Exercise requirements
Compute the number of lines that include the string "pixels", then output that number and nothing else.

[Rows from a 3D scene dataset]
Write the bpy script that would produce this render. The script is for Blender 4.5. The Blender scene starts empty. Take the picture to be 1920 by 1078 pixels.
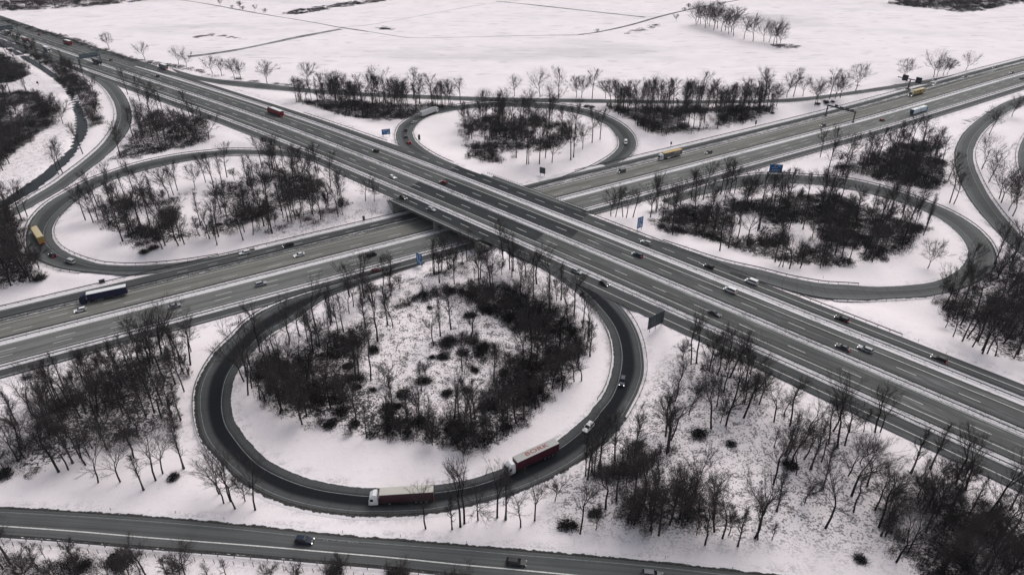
import bpy, bmesh, math, random
import numpy as np
from mathutils import Vector, Matrix
random.seed(7); RNG = np.random.default_rng(11)
SC = bpy.context.scene; COL = SC.collection
# ------------------------------------------------------------------ camera model (drone, about 141 m above the sunk motorway)
FPX, TILT, CH = 1281.0, math.radians(31.3), 141.0
CT, ST = math.cos(TILT), math.sin(TILT)
def ray(px, py):
    x = (px-960)/FPX; y = (py-539)/FPX
    return np.array([x, CT-y*ST, -ST-y*CT])
def g(px, py, z=0.0):
    d = ray(px, py); t = (z-CH)/d[2]
    return d*t+np.array([0, 0, CH])
def topx(P):
    P = np.asarray(P, float); X = P[..., 0]; Y = P[..., 1]; Z = P[..., 2]-CH
    d = Y*CT-Z*ST; v = -Y*ST-Z*CT
    return np.stack([960+FPX*X/d, 539+FPX*v/d], -1)
ROW = [0, 270, 540, 808]
def zz(c, r, *pts):                     # points read in quarter views of the survey picture
    return [(480*c+x/3.992, ROW[r]+y/3.992) for x, y in pts]
def sm(a, b, x):
    t = np.clip((x-a)/(b-a), 0, 1); return t*t*(3-2*t)
# ------------------------------------------------------------------ the two motorways: axes fitted as smooth curves
class Axis:
    def __init__(s, pts, deg, order, s0=None):
        P = np.array(pts); a = math.radians(deg)
        s.t = np.array([math.cos(a), math.sin(a)]); s.n = np.array([s.t[1], -s.t[0]])   # n = right of travel (towards the camera)
        s.o = P[len(P)//2, :2].copy()
        q = P[:, :2]-s.o; s.c = np.polyfit(q@s.t, q@s.n, order)
        s.rng = ((q@s.t).min(), (q@s.t).max())
        s.d = np.polyder(s.c); s.s0 = 0.0
        s.e = [(k, np.polyval(s.c, k), np.polyval(s.d, k)) for k in s.rng]
    def off(s, k):
        (k0, v0, d0), (k1, v1, d1) = s.e
        k = np.asarray(k, float); v = np.polyval(s.c, np.clip(k, k0, k1))
        return v+np.where(k < k0, (k-k0)*d0, 0)+np.where(k > k1, (k-k1)*d1, 0)
    def slope(s, k):
        return np.polyval(s.d, np.clip(k, *s.rng))
    def at(s, k, o=0.0):                # k along, o to the right
        k = np.asarray(k, float); v = s.off(k); m = s.slope(k); L = np.sqrt(1+m*m)
        x = s.o[0]+s.t[0]*(k-o*m/L)+s.n[0]*(v+o/L); y = s.o[1]+s.t[1]*(k-o*m/L)+s.n[1]*(v+o/L)
        return np.stack([x, y], -1)
    def inv(s, x, y):
        qx = x-s.o[0]; qy = y-s.o[1]
        k = qx*s.t[0]+qy*s.t[1]; v = qx*s.n[0]+qy*s.n[1]
        m = s.slope(k); k2 = k+(v-s.off(k))*m/(1+m*m); m = s.slope(k2)
        return k2, (v-s.off(k2))*np.sqrt(1+m*m)
    def head(s, k):
        m = float(s.slope(k)); d = s.t+s.n*m; return math.atan2(d[1], d[0])
zpx = lambda x: 3.2+3.0*float(np.clip((x-100)/460, 0, 1))
A_PX = [(8, 55), (50, 69.5), (140, 100.5), (188, 116.5), (240, 134), (371.5, 175.8), (406.6, 188.3), (480, 214.5), (600, 259.4), (720, 307), (840, 355.3), (930, 390), (1000, 417.5), (1120, 467.5), (1240, 517.8), (1400, 586.3), (1500, 628), (1613, 675), (1680, 703.2), (1915, 805)]
AX = Axis([g(x, y, zpx(x)) for x, y in A_PX], -44.5, 4)
B_PX = [(0, 637), (120, 606), (240, 576.3), (420, 529.6), (540, 499.5), (660, 469.5), (1300, 304), (1440, 268), (1540, 243.2), (1700, 201), (1800, 172.5), (1920, 140)]
BX = Axis([g(x, y, 0.0) for x, y in B_PX], 30.9, 2)
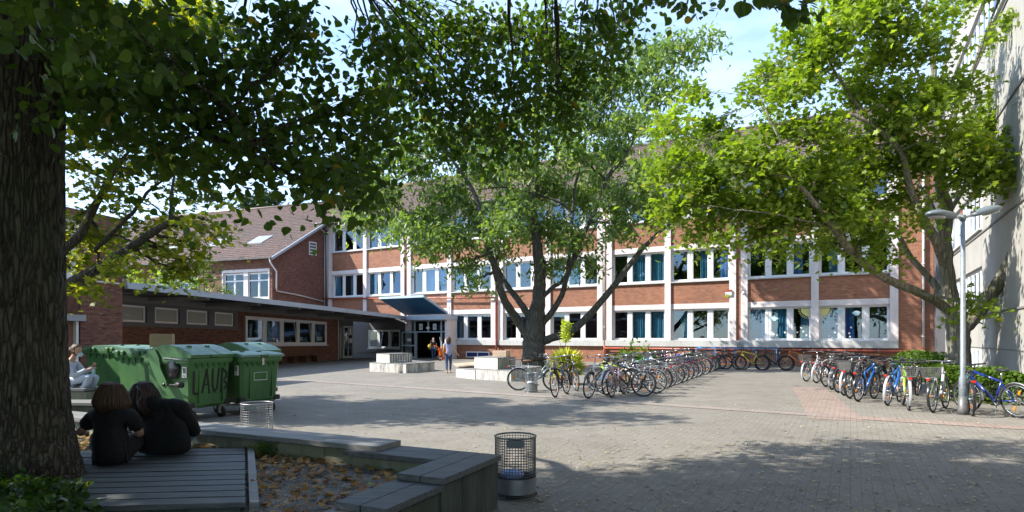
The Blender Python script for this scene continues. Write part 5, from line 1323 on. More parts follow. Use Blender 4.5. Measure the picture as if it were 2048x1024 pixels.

Output of the task
2